Wednesday, March 19, 2008

John McWhorter. . .

. . .is a solid thinker and writer as far as I can tell. Though, I admit, I haven't read enough of his work to say so with any authority. In fact, I'm not even sure that I have the credentials to make that judgment. I'll leave that to others to decide and give my opinion anyway, since that doesn't require credentials of any kind.

Reading his piece in the New York Sun today, I have to confess to having a little trouble picking up what he was putting down. But, as I drew closer to the end, it struck me as a fairly uncritical way of saying that, indeed, it is a black thing, and I wouldn't understand.

The key to me was the following passage:
"If this is just political hardball, I get it. But I sense more to it. America prides itself on being ready for a black president lately. Well, in hearing Reverend Wright's agitprop as performance rather than hate speech, Barack Obama is black indeed — in a way other than the uninteresting one of melanin. Yet I see this as irrelevant to how he would run the country."

The passage indicates that one of the things that determines a person's "blackness" is whether or not that person perceives the language and tone of Jeremiah Wright's sermons as largely "schtick" or raw vitriol intended to incite anger and hatred among his parishioners toward their government and whites in general.

He seems to conclude that Obama's ability to discern the difference is part of what makes him truly "black", and that his own ability to do the same permits him to continue to support the idea of an Obama presidency. He also seems to conclude that whether or not America at large can draw that distinction will decide whether or not it will ever have a black president.

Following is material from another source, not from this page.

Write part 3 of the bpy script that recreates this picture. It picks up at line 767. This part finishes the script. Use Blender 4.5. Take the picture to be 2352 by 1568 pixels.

My only answer to that would be to say that Americans of every hue are perfectly capable of drawing that distinction, though not all. And, many of those who can draw the distinction aren't willing to do so for one simple reason: that even if it is pure showmanship, there are some performances that need to be decried, and Barack Obama's failure to do so when confronted with the performance is a sign that, when faced with the choice of standing up for the honor of the country he seeks to lead, or acquiescing to pressures placed upon him by his community to maintain his authenticity, he's left a lot of room for doubt as to which path he'll choose.